You can see the overall flow in the figure below.  I appreciate that this process is very flexible, and based on what you learn about the team before or even during the exercise, you can make adjustments or even add other activities to help the team develop their “right environment”.  Jim Benson provides a thorough explanation of this set of exercises in chapter five of his book, The Collaboration Equation

Unpacking the Communication Agreement

Since most people become concerned with the technology of communication in a distributed knowledge work team, allow me to skip to the Communications Agreement to show how this can work and why it may not be the best thing to explore first.

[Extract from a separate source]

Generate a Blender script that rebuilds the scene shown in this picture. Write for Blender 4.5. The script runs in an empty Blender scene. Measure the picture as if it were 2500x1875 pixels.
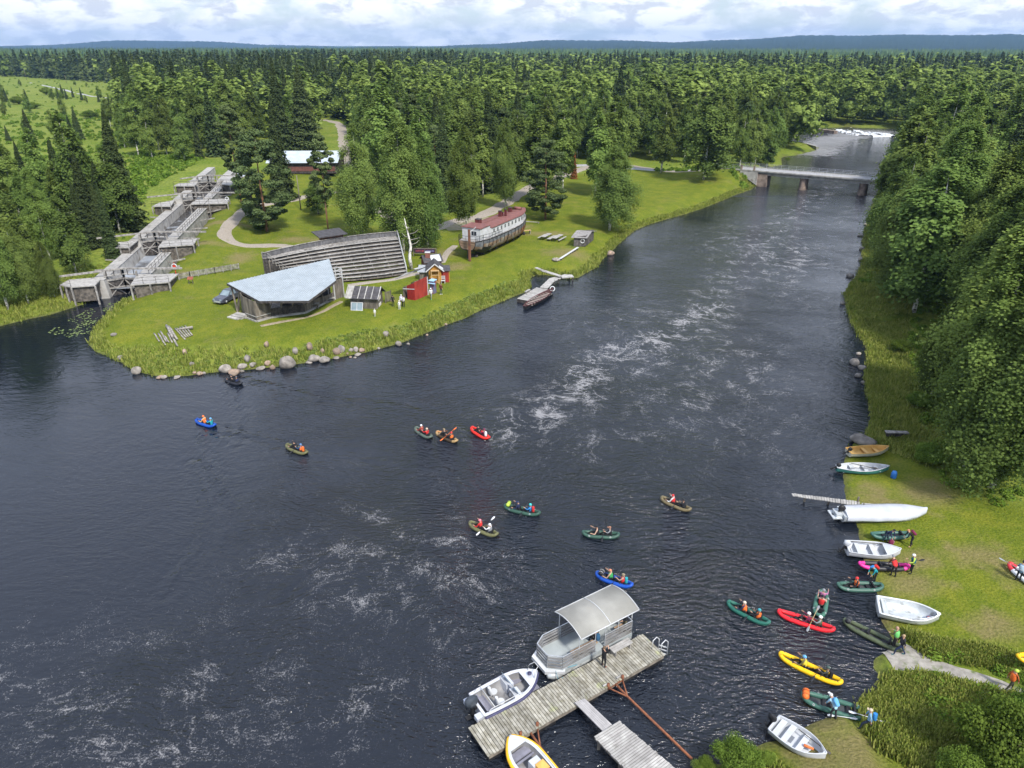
import bpy, math, random
import numpy as np
from mathutils import Vector, Matrix
R=math.radians
scene=bpy.context.scene
# ------------------------------------------------------------ camera
F_=1535.; CX=1106.; CY=829.5; CAMH=36.
PITCH=math.atan((CY-95.6)/F_); SP,CP=math.sin(PITCH),math.cos(PITCH)
cd=bpy.data.cameras.new('camera'); cam=bpy.data.objects.new('camera',cd); scene.collection.objects.link(cam)
cam.location=(0,0,CAMH); cam.rotation_euler=(R(90)-PITCH,0,0)
cd.sensor_width=36; cd.lens=36*F_/2212.; cd.clip_start=.5; cd.clip_end=40000
scene.camera=cam
# ------------------------------------------------------------ light, sky, exposure
SUN_EL=R(50); SUN_AZ=R(150)      # azimuth clockwise from +Y
w=bpy.data.worlds.new("World"); scene.world=w; w.use_nodes=True
nt=w.node_tree; nt.nodes.clear(); N=nt.nodes.new; L=nt.links.new
out=N('ShaderNodeOutputWorld'); bg=N('ShaderNodeBackground'); bg.inputs['Strength'].default_value=.092
sky=N('ShaderNodeTexSky'); sky.sky_type='NISHITA'; sky.sun_disc=False; sky.sun_elevation=SUN_EL; sky.sun_rotation=SUN_AZ
sky.air_density=1.; sky.dust_density=.6
tc=N('ShaderNodeTexCoord'); mp=N('ShaderNodeMapping'); mp.inputs['Scale'].default_value=(1,1,2.6)
L(tc.outputs['Generated'],mp.inputs['Vector'])
n1=N('ShaderNodeTexNoise'); n1.inputs['Scale'].default_value=9; n1.inputs['Detail'].default_value=9; n1.inputs['Roughness'].default_value=.56; n1.inputs['Distortion'].default_value=.25
n2=N('ShaderNodeTexNoise'); n2.inputs['Scale'].default_value=24; n2.inputs['Detail'].default_value=10; n2.inputs['Roughness'].default_value=.6; n2.inputs['Distortion'].default_value=.3
L(mp.outputs[0],n1.inputs['Vector']); L(mp.outputs[0],n2.inputs['Vector'])
cov=N('ShaderNodeValToRGB'); cov.color_ramp.elements[0].position=.36; cov.color_ramp.elements[1].position=.50
L(n1.outputs[0],cov.inputs[0])
shd=N('ShaderNodeValToRGB'); e=shd.color_ramp.elements; e[0].position=.40; e[0].color=(6.6,6.9,7.5,1); e[1].position=.53; e[1].color=(10.2,10.2,10.3,1)
e2=e.new(.47); e2.color=(8.6,8.8,9.1,1)
L(n2.outputs[0],shd.inputs[0])
mx=N('ShaderNodeMixRGB'); L(cov.outputs[0],mx.inputs[0]); L(shd.outputs[0],mx.inputs[2])
blue=N('ShaderNodeMixRGB'); blue.inputs[0].default_value=.45; blue.inputs[2].default_value=(6.4,7.8,9.2,1); L(sky.outputs[0],blue.inputs[1])
L(blue.outputs[0],mx.inputs[1])
sx=N('ShaderNodeSeparateXYZ'); L(tc.outputs['Generated'],sx.inputs[0]); zr=N('ShaderNodeMapRange'); zr.inputs['From Min'].default_value=.06; zr.inputs['From Max'].default_value=.45; zr.inputs['To Max'].default_value=.62; L(sx.outputs[2],zr.inputs['Value'])
hi=N('ShaderNodeMixRGB'); hi.inputs[2].default_value=(6.6,7.9,11.0,1); L(zr.outputs[0],hi.inputs[0]); L(mx.outputs[0],hi.inputs[1])
L(hi.outputs[0],bg.inputs['Color']); L(bg.outputs[0],out.inputs['Surface'])
sd=bpy.data.lights.new('sun','SUN'); sun=bpy.data.objects.new('sun',sd); scene.collection.objects.link(sun)
sd.energy=4.2; sd.angle=R(7); sd.color=(1,.95,.86)
sun.rotation_euler=(R(90)-SUN_EL,0,-SUN_AZ+math.pi)
sun.location=(60,-60,120)
vs=scene.view_settings; vs.view_transform='Standard'; vs.look='None'; vs.gamma=1; vs.exposure=.5
scene.cycles.max_bounces=6; scene.cycles.diffuse_bounces=3; scene.cycles.glossy_bounces=3; scene.cycles.transmission_bounces=3; scene.cycles.volume_bounces=0
# ------------------------------------------------------------ projection helpers (photo pixel on a 2212 px wide view -> place on a level plane)
def P(x,y,z=0.):
    u=(x-CX)/F_; v=(y-CY)/F_; t=(CAMH-z)/(SP+v*CP); return (u*t,t*(CP-v*SP))
def ray(x,y):
    u=(x-CX)/F_; v=(y-CY)/F_; return Vector((u,CP-v*SP,-(SP+v*CP)))
# ------------------------------------------------------------ object helpers
COL=scene.collection
def tag(o,label=None,cat=None,group=None,kind=None):
    if label: o['label']=label
    if cat: o['category']=cat
    if group: o['group']=group
    if kind: o['kind']=kind
    return o
def empty(name,loc,rz=0,label=None,cat=None,group=None):
    o=bpy.data.objects.new(name,None); COL.objects.link(o); o.location=loc; o.rotation_euler=(0,0,rz); o.empty_display_size=.3
    return tag(o,label,cat,group)
def npmesh(name,V,Fq,mats,attrs=None,smooth=False,mi=None,k=4):
    V=np.asarray(V,np.float32); Fq=np.asarray(Fq,np.int32); me=bpy.data.meshes.new(name)
    me.vertices.add(len(V)); me.vertices.foreach_set('co',V.ravel())
    n=len(Fq); me.loops.add(n*k); me.loops.foreach_set('vertex_index',Fq.ravel())
    me.polygons.add(n); me.polygons.foreach_set('loop_start',np.arange(0,n*k,k,dtype=np.int32))
    if smooth: me.polygons.foreach_set('use_smooth',np.ones(n,bool))
    for m in mats: me.materials.append(m)
    if mi is not None: me.polygons.foreach_set('material_index',np.asarray(mi,np.int32))
    me.update(calc_edges=True)
    for an,av in (attrs or {}).items():
        a=me.attributes.new(an,'FLOAT','POINT'); a.data.foreach_set('value',np.asarray(av,np.float32).ravel())
    return me
def link(name,me,parent=None):
    o=bpy.data.objects.new(name,me); COL.objects.link(o)
    if parent is not None: o.parent=parent
    return o
class MB:
    def __init__(s): s.v=[]; s.f=[]; s.m=[]; s.sm=[]
    def add(s,vs,fs,mi=0,sm=False):
        b=len(s.v); s.v+= [tuple(a) for a in vs]; s.f+=[tuple(b+i for i in f) for f in fs]; s.m+=[mi]*len(fs); s.sm+=[sm]*len(fs); return s
    def box(s,c,d,rz=0,mi=0,tilt=0):
        x,y,z=[a/2 for a in d]; M=Matrix.Translation(c)@Matrix.Rotation(rz,4,'Z')@Matrix.Rotation(tilt,4,'Y')
        vs=[M@Vector((i*x,j*y,k*z)) for k in(-1,1) for i,j in((-1,-1),(1,-1),(1,1),(-1,1))]
        return s.add(vs,[(3,2,1,0),(4,5,6,7),(0,1,5,4),(1,2,6,5),(2,3,7,6),(3,0,4,7)],mi)
    def beam(s,p,q,w=.1,h=None,mi=0):
        p=Vector(p);q=Vector(q); h=h or w; d=(q-p); 
        if d.length<1e-5: return s
        d.normalize(); up=Vector((0,0,1)) if abs(d.z)<.98 else Vector((1,0,0)); a=d.cross(up).normalized(); b=a.cross(d).normalized()
        vs=[e+a*(i*w/2)+b*(j*h/2) for e in(p,q) for i,j in((-1,-1),(1,-1),(1,1),(-1,1))]
        return s.add(vs,[(3,2,1,0),(4,5,6,7),(0,1,5,4),(1,2,6,5),(2,3,7,6),(3,0,4,7)],mi)
    def tube(s,pts,r,n=8,mi=0,closed=False,caps=True,sq=1.):
        pts=[Vector(a) for a in pts]; m=len(pts); rr=r if isinstance(r,(list,tuple)) else [r]*m; vs=[]
        for i,p in enumerate(pts):
            a=pts[(i-1)%m] if (closed or i>0) else p; b=pts[(i+1)%m] if (closed or i<m-1) else p
            d=(b-a).normalized(); up=Vector((0,0,1)) if abs(d.z)<.95 else Vector((1,0,0)); u=d.cross(up).normalized(); w_=u.cross(d).normalized()
            for k in range(n):
                t=2*math.pi*k/n; vs.append(p+u*(rr[i]*math.cos(t))+w_*(rr[i]*sq*math.sin(t)))
        fs=[]
        for i in range(m if closed else m-1):
            j=(i+1)%m
            for k in range(n): l=(k+1)%n; fs.append((i*n+k,i*n+l,j*n+l,j*n+k))
        if not closed and caps: fs.append(tuple(range(n-1,-1,-1))); fs.append(tuple((m-1)*n+k for k in range(n)))
        return s.add(vs,fs,mi,True)
    def prism(s,poly,z0,z1,mi=0,top=None):
        n=len(poly); z0=z0 if isinstance(z0,(list,tuple)) else [z0]*n; z1=z1 if isinstance(z1,(list,tuple)) else [z1]*n
        vs=[(p[0],p[1],z0[i]) for i,p in enumerate(poly)]+[(p[0],p[1],z1[i]) for i,p in enumerate(poly)]
        s.add(vs,[tuple(range(n-1,-1,-1))]+[(i,(i+1)%n,n+(i+1)%n,n+i) for i in range(n)],mi)
        return s.add(vs[n:],[tuple(range(n))],mi if top is None else top)
    def loft(s,rings,mi=0,closed=True,caps=True,sm=True):
        n=len(rings[0]); vs=[p for r in rings for p in r]; fs=[]
        for i in range(len(rings)-1):
            for k in range(n if closed else n-1): l=(k+1)%n; fs.append((i*n+k,i*n+l,(i+1)*n+l,(i+1)*n+k))
        s.add(vs,fs,mi,sm)
        if caps: s.add(rings[0],[tuple(range(n-1,-1,-1))],mi); s.add(rings[-1],[tuple(range(n))],mi)
        return s
    def ball(s,c,r,n=10,m=6,mi=0,half=False):
        rx,ry,rz_=r if isinstance(r,(list,tuple)) else (r,r,r); rings=[]
        a0=0 if half else -math.pi/2
        for j in range(m+1):
            a=a0+(math.pi/2-a0)*j/m; ca=max(math.cos(a),.02)
            rings.append([(c[0]+rx*ca*math.cos(2*math.pi*k/n),c[1]+ry*ca*math.sin(2*math.pi*k/n),c[2]+rz_*math.sin(a)) for k in range(n)])
        return s.loft(rings,mi)
    def build(s,name,mats,parent=None,label=None,cat=None,group=None,kind=None):
        me=bpy.data.meshes.new(name); me.from_pydata(s.v,[],s.f); mats=mats if isinstance(mats,(list,tuple)) else [mats]
        for m in mats: me.materials.append(m)
        me.polygons.foreach_set('material_index',s.m); me.polygons.foreach_set('use_smooth',s.sm); me.update()
        return tag(link(name,me,parent),label,cat,group,kind)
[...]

This part of the exercise explores four areas (as shown in the figure below):

  • The information that needs to be shared among the team
  • The tools that may be used to exchange that information
  • When tools must also support collaboration among team members
  • When tools must support the focus of individual team members

For each area of the communications agreement, a team will quickly brainstorm and then group similar topics together (i.e., affinity map).  The team would then explore the topics and make decisions on how they want to resolve some of the issues they have discovered around their communications.

As you read through the questions, they may or may not make sense to you.  For instance, how can we easily talk about the information exchange unless we know all the steps required to gather, transform and prepare the information for customers?  Do we know in what tools this information is stored (or can be stored)? The Value Stream Map (VSM) helps uncover specific information instead of relying on just the team’s memory.

Also, how do we decide on collaboration and focus unless we understand the nature of our work as a team and also explore more of the needs and preferences of the team?  The (VSM) and the charter uncovers these conditions and makes them explicit.